Retype exactly the lines below, beginning with the first and ending with the line where "C = scene.collection" appears.
════════════════════
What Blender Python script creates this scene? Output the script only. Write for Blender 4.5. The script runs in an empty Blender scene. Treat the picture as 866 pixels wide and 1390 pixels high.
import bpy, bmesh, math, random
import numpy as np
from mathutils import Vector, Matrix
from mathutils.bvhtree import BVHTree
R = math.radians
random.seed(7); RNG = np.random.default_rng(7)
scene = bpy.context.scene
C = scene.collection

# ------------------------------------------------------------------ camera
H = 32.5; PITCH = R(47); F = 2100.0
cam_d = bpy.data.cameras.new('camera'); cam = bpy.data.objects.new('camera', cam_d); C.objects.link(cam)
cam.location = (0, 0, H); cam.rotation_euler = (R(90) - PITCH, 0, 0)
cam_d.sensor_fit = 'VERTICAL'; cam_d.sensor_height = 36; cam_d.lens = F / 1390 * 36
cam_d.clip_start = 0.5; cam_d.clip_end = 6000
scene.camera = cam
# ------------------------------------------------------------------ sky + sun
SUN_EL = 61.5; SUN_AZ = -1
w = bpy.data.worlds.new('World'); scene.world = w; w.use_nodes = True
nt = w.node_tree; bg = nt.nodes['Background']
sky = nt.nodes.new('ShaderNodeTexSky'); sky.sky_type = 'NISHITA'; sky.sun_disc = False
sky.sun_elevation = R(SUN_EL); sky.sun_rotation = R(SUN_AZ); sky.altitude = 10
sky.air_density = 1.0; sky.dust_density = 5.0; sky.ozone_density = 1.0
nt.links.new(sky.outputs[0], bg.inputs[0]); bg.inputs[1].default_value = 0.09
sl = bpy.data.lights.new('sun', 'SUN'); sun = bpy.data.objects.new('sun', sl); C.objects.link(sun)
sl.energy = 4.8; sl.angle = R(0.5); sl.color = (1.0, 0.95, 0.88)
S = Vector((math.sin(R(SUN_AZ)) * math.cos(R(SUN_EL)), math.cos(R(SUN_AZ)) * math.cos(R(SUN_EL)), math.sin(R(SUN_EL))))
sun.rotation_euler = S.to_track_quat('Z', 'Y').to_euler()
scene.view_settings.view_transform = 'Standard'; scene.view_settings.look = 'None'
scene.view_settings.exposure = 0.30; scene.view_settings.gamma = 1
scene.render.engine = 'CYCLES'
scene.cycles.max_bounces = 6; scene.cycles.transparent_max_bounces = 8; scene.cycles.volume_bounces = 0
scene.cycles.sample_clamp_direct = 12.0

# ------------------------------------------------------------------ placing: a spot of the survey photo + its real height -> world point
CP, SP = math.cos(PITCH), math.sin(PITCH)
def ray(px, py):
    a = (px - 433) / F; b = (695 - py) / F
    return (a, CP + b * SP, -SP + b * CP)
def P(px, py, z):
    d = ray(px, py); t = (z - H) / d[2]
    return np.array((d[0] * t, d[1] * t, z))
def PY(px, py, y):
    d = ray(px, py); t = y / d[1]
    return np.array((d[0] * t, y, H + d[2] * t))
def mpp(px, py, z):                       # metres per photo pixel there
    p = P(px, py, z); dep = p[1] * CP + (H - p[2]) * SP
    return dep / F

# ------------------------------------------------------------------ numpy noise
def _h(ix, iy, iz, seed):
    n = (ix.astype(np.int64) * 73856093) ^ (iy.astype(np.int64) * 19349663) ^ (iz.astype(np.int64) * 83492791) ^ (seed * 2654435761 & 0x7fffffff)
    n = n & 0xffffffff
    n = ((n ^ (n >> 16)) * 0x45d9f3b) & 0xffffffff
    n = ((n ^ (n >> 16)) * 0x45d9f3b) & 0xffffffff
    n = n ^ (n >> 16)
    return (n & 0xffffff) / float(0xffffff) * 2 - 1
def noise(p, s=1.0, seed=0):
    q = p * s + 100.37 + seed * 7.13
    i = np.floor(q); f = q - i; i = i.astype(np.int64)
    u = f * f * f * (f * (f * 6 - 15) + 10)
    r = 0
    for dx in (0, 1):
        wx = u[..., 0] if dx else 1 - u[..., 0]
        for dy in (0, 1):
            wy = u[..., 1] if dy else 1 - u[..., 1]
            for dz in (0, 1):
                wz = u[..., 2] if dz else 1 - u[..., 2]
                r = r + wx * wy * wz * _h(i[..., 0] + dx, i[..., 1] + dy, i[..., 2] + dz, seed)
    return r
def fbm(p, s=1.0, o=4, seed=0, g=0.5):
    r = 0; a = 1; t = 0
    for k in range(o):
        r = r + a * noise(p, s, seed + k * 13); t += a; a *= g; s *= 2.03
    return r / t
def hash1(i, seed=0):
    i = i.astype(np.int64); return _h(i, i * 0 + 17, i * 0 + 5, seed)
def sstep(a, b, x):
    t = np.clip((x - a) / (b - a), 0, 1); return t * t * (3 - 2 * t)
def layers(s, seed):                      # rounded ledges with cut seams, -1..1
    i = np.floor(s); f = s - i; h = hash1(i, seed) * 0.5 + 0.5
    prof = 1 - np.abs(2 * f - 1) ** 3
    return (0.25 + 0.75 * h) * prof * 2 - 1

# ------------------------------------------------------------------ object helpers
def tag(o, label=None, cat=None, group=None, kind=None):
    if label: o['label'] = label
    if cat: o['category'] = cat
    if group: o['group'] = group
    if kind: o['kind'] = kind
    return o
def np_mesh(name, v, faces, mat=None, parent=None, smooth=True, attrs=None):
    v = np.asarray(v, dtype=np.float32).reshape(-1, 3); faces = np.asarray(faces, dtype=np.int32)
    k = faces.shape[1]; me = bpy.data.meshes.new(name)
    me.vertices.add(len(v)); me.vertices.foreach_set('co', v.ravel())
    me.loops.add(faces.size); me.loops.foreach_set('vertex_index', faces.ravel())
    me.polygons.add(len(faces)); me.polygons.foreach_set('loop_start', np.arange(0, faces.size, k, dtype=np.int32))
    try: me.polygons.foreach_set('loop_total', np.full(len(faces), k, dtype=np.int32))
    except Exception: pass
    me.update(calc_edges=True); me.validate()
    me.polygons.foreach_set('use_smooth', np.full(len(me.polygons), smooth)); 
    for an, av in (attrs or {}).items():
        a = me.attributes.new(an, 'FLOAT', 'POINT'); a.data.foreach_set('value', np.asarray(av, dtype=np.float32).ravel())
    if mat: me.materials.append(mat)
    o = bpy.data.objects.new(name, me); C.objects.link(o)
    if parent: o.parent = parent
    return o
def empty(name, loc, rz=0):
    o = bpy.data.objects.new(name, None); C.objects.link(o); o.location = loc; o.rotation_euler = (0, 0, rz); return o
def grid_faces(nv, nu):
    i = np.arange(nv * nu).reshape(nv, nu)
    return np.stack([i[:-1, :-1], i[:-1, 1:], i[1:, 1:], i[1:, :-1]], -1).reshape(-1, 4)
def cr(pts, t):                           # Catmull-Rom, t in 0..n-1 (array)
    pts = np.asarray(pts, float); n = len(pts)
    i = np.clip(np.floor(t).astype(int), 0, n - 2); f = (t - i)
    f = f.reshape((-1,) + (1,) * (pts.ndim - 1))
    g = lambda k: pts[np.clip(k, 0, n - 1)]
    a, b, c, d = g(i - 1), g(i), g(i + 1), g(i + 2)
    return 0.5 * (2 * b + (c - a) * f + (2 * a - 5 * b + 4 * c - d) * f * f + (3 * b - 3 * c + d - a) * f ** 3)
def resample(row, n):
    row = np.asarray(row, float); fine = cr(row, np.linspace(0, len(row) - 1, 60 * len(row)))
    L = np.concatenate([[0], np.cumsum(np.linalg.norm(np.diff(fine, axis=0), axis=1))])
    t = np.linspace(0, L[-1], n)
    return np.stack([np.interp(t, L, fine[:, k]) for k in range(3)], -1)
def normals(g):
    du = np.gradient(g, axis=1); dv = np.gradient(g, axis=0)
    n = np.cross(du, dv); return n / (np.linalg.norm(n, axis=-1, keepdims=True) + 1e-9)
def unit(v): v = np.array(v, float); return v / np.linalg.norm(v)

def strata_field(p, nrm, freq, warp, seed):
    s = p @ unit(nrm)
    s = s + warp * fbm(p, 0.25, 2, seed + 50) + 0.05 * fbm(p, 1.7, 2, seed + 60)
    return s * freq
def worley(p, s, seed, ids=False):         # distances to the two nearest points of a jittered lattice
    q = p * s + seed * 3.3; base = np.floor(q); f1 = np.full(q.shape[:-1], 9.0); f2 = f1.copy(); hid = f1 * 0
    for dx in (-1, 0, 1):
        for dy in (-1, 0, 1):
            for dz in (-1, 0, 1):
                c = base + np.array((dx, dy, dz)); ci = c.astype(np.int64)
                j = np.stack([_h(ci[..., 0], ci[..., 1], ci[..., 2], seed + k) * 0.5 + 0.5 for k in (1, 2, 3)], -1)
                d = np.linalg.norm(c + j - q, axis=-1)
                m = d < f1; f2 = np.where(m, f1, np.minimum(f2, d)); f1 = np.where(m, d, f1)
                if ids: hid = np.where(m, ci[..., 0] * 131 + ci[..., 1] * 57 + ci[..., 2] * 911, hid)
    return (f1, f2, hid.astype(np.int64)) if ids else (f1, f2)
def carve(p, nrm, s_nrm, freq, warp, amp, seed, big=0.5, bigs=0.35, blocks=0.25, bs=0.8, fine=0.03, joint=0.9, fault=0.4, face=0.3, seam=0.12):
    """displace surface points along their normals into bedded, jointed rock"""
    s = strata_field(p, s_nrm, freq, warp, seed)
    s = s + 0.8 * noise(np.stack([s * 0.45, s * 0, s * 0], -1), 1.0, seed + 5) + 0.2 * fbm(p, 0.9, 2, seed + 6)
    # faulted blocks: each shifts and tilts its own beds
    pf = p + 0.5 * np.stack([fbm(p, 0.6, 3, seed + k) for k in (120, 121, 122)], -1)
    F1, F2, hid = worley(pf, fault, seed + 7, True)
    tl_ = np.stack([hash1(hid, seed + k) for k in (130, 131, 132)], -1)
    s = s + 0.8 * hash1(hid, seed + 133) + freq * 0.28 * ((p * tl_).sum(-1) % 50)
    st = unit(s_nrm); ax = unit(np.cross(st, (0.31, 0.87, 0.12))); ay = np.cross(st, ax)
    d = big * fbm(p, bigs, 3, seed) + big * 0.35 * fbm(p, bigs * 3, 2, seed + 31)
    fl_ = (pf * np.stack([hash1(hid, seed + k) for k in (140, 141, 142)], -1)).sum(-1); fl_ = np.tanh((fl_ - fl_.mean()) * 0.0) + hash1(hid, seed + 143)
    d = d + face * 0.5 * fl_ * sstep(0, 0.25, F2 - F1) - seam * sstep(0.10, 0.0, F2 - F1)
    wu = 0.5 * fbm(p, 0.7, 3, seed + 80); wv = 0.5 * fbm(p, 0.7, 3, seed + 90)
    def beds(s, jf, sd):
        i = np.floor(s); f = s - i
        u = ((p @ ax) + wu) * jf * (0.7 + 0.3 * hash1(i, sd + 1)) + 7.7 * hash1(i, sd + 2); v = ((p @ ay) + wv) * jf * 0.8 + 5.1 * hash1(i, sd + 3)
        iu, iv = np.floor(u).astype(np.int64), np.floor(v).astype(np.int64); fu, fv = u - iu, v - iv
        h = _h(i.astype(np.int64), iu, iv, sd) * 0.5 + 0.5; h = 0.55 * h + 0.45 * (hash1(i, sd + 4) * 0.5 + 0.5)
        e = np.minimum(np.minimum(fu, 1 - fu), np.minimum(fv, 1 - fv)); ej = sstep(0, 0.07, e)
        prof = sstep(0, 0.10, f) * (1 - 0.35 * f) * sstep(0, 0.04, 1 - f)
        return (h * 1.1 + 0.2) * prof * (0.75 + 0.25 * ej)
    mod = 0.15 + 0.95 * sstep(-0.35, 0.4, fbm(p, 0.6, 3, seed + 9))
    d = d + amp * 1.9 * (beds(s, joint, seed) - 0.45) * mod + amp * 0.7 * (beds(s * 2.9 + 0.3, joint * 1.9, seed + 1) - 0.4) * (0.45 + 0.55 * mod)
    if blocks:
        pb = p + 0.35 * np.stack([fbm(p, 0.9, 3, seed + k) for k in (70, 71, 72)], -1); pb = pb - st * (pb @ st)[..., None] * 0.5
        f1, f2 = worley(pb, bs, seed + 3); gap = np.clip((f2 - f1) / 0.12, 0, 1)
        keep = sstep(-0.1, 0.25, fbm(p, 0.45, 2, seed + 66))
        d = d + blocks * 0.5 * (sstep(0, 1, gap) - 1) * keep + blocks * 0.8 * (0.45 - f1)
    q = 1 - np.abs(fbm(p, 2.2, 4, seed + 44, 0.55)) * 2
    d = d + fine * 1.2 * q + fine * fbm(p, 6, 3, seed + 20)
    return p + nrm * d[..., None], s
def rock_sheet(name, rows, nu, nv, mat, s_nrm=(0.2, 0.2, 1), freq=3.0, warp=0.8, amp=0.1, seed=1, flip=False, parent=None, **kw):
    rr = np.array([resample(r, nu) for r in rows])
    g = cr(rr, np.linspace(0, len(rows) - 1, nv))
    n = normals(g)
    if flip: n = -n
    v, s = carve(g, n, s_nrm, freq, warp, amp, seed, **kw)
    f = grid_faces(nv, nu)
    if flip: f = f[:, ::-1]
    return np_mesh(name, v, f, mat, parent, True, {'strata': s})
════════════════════
* EXPECTED OUTPUT:
What Blender Python script creates this scene? Output the script only. Write for Blender 4.5. The script runs in an empty Blender scene. Treat the picture as 866 pixels wide and 1390 pixels high.
import bpy, bmesh, math, random
import numpy as np
from mathutils import Vector, Matrix
from mathutils.bvhtree import BVHTree
R = math.radians
random.seed(7); RNG = np.random.default_rng(7)
scene = bpy.context.scene
C = scene.collection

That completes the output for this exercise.